I know there are companies in the Province, Newfoundland Telephone for one, who are into the Internet and are having fibre optics lines put all across the Island. They put two lines, I believe it was, right across Newfoundland, right from Port aux Basques to St. John's. It cost millions of dollars, I think, to have access to the Internet, one of the uses. They are looking at other areas of the Province, I believe, with fibre optics.

To talk about electronic filing, it is starting possibly for rural Newfoundland to have access to this electronic filing system that the minister is promoting here with respect to this bill today. There are a lot of areas in Newfoundland and Labrador that don't have access at this time. I would wonder, question it, are the businesses ready for a wholesale shift to the electronic system?

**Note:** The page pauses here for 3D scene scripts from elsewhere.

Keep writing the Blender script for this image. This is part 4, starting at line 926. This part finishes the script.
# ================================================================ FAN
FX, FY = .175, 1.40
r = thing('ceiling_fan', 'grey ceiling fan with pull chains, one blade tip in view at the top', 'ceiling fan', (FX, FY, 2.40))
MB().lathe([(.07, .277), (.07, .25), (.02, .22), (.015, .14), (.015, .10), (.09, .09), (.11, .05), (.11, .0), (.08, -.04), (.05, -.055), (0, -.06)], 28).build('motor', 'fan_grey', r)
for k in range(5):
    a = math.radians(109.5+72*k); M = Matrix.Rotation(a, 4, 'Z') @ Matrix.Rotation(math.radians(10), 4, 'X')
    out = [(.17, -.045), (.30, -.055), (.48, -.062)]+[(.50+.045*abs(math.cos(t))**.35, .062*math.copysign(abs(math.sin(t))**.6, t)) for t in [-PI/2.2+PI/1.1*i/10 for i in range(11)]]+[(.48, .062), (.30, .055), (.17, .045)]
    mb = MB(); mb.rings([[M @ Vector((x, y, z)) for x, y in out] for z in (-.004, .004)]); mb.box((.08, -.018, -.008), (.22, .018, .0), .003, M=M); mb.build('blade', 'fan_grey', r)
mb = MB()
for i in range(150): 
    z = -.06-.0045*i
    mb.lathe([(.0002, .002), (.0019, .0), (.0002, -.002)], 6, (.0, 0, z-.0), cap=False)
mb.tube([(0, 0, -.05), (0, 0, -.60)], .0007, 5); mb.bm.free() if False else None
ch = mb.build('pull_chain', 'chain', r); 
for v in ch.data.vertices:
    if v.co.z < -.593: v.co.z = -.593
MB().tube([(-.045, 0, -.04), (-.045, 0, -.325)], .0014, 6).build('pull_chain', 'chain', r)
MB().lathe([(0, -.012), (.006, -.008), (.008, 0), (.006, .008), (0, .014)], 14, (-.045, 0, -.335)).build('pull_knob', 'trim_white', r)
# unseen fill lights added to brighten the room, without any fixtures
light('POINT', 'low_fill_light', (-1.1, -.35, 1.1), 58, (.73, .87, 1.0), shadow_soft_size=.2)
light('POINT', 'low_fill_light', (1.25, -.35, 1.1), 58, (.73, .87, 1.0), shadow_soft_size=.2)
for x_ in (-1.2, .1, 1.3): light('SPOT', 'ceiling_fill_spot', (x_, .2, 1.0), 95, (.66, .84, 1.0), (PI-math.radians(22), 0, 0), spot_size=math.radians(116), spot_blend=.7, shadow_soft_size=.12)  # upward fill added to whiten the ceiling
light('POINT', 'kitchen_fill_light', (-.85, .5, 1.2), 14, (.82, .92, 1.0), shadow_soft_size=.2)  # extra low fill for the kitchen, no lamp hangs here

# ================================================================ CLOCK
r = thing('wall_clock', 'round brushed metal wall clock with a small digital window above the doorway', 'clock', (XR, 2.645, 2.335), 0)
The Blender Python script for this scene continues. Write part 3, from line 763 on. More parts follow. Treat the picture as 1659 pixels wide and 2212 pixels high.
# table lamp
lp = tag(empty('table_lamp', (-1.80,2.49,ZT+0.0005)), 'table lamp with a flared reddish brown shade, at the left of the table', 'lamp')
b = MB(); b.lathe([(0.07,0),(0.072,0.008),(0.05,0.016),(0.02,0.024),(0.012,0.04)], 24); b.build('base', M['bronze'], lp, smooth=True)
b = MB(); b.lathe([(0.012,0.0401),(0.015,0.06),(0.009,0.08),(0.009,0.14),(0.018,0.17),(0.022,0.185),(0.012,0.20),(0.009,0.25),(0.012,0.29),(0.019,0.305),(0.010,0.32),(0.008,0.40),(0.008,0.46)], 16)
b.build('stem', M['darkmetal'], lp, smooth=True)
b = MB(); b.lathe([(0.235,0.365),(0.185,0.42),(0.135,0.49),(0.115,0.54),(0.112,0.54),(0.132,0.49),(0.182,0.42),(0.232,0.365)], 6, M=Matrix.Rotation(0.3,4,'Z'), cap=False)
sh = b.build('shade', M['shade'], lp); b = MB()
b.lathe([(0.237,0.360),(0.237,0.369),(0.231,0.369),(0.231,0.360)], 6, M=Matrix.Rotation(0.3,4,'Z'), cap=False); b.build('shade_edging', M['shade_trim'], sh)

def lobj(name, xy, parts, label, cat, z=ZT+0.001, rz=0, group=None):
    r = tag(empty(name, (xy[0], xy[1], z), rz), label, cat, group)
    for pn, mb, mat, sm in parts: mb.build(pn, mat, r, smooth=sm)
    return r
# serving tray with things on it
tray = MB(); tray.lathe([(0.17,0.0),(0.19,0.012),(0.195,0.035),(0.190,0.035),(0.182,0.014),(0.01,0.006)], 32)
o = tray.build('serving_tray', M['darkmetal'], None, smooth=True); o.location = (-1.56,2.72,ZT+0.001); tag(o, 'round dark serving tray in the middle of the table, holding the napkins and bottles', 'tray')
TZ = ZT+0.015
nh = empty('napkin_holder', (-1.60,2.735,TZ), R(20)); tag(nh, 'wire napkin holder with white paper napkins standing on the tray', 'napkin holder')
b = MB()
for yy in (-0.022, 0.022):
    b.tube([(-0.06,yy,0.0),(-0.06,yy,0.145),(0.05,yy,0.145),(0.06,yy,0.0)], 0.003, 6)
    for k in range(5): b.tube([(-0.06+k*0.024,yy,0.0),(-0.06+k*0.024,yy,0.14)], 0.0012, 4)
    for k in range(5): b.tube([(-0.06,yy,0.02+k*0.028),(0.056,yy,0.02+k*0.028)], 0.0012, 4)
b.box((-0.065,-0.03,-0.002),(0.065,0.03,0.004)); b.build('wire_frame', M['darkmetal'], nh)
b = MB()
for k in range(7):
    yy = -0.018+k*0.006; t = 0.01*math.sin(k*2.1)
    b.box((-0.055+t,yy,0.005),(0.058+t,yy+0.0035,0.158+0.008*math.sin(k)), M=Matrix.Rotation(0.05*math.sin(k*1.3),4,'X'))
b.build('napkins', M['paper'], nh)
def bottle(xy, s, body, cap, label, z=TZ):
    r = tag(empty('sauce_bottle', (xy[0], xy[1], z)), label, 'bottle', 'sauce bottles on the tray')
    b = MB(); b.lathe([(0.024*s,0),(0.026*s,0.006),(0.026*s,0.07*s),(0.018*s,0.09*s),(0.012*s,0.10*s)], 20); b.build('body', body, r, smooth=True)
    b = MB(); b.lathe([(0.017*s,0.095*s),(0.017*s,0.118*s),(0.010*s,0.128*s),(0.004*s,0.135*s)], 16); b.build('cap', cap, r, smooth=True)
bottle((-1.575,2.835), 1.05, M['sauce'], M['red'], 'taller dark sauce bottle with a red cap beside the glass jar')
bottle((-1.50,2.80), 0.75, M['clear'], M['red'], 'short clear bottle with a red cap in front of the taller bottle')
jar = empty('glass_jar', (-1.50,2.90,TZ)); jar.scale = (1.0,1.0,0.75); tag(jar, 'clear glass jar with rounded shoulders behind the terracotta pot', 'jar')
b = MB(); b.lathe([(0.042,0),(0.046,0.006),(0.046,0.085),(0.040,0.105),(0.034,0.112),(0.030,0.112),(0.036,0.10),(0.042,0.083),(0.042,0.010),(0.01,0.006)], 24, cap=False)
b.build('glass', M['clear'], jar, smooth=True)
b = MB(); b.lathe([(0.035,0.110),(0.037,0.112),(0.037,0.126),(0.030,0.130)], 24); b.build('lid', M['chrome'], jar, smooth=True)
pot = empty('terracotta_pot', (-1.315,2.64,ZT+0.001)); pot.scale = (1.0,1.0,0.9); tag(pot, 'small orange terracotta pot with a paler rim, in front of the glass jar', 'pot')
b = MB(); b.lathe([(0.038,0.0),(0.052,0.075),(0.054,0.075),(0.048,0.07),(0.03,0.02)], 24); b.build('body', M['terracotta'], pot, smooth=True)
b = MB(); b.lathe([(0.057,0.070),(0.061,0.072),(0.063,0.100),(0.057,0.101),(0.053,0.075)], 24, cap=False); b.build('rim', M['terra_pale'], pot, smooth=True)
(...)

It would be great if they are. What way is it going to be implemented? Is it going to be done in phases, I would ask the minister? I wonder will the urban areas be taken care of first, have implemented, say in St. John's, Corner Brook, Grand Falls, Gander, what have you, and then we would get into the more remote areas. To me, that is just a logistics problem, I would say to the minister, but I'm sure it is something that is not going to happen overnight.

Also, what penalties would be involved, or is that going to be addressed, with respect to the improper use of the electronic data base? That may sound like a minor point, but if you look at what is available today on the Internet and the experts, I suppose, in the field today, and what they can do with computers... I know of an individual who is completely afraid of computers, who says what is happening today is we are becoming too computerized. They are frightened of what may happen to their private information, who could have access to it, legally or illegally. That is a concern I think that would have to be addressed. What penalties would be put in place, how the controls would be implemented, what controls would be implemented, how you would pick up on people abusing the system, or using the system for illegal concerns or whatever.

Before I sit down and adjourn debate -

MR. TULK: Adjourn debate.

MR. J. BYRNE: Okay, Mr. Speaker. The Government House Leader is suggesting that I adjourn debate and come back. Seeing as it is 11:56 on Friday morning, I will adjourn debate.

MR. SPEAKER: The hon. the Opposition House Leader.

MR. H. HODDER: Thank you, Mr. Speaker.

I wonder -

MR. TULK: Mr. Speaker, I move that the House adjourn until Monday, at two o'clock.

We are going to do Orders No. 8 and 5, next.

On motion, the House at its rising adjourned until Monday, at two o'clock in the afternoon.